Article 38    If a resolution of the board of directors violates law, regulations or the company's articles of incorporation, at the request of shareholders holding shares continuously for a year or an independent director, or at the notice of a supervisor to discontinue the implementation of the resolution, members of the board shall take appropriate measures or discontinue the implementation of such resolution as soon as possible.
    Upon discovering any threat of the company suffering material injury, members of the board shall immediately report to the audit committee or independent directors who are members of the audit committee or supervisors in accordance with the foregoing paragraph.
Article 39    A securities firm is advised to take out liability insurance for directors with respect to their liabilities resulting from exercising their duties during their terms of occupancy so as to reduce and spread the risk of material harm caused by directors due to wrongful or negligent acts to the company and shareholders.
    After taking out or renewing liability insurance for directors, the securities firm is advised to report key information about the insurance such as insured amount, coverage and insurance premiums of the liability insurance to the next board of directors' meeting.
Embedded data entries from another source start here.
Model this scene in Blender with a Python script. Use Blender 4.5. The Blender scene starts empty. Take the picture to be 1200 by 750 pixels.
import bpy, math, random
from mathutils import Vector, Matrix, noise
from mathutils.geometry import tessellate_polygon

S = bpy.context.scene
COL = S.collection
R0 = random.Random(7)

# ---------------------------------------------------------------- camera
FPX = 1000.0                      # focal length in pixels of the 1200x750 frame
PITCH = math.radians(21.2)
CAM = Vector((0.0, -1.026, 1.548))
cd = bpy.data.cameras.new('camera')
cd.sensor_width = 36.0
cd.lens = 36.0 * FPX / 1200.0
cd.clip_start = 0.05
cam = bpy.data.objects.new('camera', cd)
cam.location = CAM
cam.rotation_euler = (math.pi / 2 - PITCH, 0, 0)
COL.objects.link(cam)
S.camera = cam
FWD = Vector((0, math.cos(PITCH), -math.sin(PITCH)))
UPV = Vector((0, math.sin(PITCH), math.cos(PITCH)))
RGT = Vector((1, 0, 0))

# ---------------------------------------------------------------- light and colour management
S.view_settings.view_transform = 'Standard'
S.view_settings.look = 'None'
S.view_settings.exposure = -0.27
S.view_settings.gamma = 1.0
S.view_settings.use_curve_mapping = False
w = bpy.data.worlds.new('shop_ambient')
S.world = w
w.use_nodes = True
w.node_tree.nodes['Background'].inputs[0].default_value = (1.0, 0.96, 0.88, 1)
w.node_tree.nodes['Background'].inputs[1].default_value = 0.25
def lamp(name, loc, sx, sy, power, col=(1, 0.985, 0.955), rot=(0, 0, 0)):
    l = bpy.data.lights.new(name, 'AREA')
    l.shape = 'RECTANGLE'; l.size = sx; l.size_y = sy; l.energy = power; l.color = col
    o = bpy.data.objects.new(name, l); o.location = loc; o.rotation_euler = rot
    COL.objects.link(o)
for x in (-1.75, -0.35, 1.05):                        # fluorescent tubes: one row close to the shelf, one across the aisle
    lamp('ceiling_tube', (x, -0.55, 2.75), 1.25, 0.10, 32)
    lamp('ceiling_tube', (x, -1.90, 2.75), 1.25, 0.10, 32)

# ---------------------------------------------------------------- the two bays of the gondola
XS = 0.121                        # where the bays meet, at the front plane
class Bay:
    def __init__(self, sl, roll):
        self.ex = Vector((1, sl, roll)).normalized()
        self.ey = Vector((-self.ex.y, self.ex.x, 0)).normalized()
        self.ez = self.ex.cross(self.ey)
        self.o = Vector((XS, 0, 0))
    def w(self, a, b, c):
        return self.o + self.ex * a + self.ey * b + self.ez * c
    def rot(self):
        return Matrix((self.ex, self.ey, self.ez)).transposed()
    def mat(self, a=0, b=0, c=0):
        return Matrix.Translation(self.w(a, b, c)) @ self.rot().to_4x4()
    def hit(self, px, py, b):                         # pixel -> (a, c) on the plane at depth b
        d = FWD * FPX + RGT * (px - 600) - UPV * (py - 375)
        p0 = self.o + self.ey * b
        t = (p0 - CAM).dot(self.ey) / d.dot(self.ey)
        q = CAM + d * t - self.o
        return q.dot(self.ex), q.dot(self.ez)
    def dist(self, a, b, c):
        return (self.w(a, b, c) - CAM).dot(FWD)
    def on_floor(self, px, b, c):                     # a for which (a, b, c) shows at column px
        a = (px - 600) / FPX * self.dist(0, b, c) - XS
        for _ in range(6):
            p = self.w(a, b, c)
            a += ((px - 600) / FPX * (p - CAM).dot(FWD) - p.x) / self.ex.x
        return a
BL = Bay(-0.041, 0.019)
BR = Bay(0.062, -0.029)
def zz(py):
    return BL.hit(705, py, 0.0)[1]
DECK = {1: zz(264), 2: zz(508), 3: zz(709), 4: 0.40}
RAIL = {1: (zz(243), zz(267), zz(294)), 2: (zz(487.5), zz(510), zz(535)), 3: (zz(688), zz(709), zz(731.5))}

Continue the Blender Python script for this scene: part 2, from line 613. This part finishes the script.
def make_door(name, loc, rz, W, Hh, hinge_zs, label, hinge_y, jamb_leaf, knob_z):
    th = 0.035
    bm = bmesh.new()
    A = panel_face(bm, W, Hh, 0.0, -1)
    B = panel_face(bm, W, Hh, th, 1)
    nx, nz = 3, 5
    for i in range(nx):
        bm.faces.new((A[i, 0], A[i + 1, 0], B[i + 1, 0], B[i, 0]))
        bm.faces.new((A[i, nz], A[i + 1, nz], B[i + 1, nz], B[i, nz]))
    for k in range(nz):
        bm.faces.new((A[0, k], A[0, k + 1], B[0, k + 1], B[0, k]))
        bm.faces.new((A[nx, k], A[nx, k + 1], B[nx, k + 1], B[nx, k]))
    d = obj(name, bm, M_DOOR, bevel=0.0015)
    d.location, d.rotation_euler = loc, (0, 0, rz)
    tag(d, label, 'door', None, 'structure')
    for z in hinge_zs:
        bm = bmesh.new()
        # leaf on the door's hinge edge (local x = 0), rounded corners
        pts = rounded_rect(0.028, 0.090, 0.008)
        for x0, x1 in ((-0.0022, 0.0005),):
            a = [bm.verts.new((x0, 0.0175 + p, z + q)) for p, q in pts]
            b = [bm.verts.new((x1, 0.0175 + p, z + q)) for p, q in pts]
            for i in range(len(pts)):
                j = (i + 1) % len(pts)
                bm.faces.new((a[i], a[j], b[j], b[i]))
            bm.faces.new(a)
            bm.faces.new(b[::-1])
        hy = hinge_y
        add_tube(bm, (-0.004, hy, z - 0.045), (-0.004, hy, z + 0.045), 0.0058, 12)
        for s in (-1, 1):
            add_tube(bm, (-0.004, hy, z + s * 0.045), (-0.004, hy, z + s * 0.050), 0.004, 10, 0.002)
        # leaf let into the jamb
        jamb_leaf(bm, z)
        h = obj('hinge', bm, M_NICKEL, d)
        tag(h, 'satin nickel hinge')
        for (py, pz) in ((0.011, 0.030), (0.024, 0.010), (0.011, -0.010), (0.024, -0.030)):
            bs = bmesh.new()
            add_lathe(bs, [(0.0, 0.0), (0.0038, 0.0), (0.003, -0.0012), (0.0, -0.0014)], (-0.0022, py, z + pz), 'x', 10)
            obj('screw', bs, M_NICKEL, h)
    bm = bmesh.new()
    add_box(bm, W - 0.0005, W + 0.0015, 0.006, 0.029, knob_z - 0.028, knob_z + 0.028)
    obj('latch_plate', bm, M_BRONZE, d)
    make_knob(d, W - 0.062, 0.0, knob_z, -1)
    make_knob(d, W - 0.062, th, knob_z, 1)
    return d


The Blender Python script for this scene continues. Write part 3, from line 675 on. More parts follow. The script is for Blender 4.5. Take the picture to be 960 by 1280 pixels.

Article 40    Members of the board are advised to participate in training courses of finance, risk management, business, commerce, accounting, law or corporation's social responsibilities which cover subjects relating to corporate governance upon becoming directors and throughout their term of office. They shall also ensure that company employees at all levels will enhance their professionalism and knowledge of the law.
    The training of directors shall be fully disclosed, and such information along with their performance during the current term shall be provided to shareholders for their consideration to elect the next term of directors.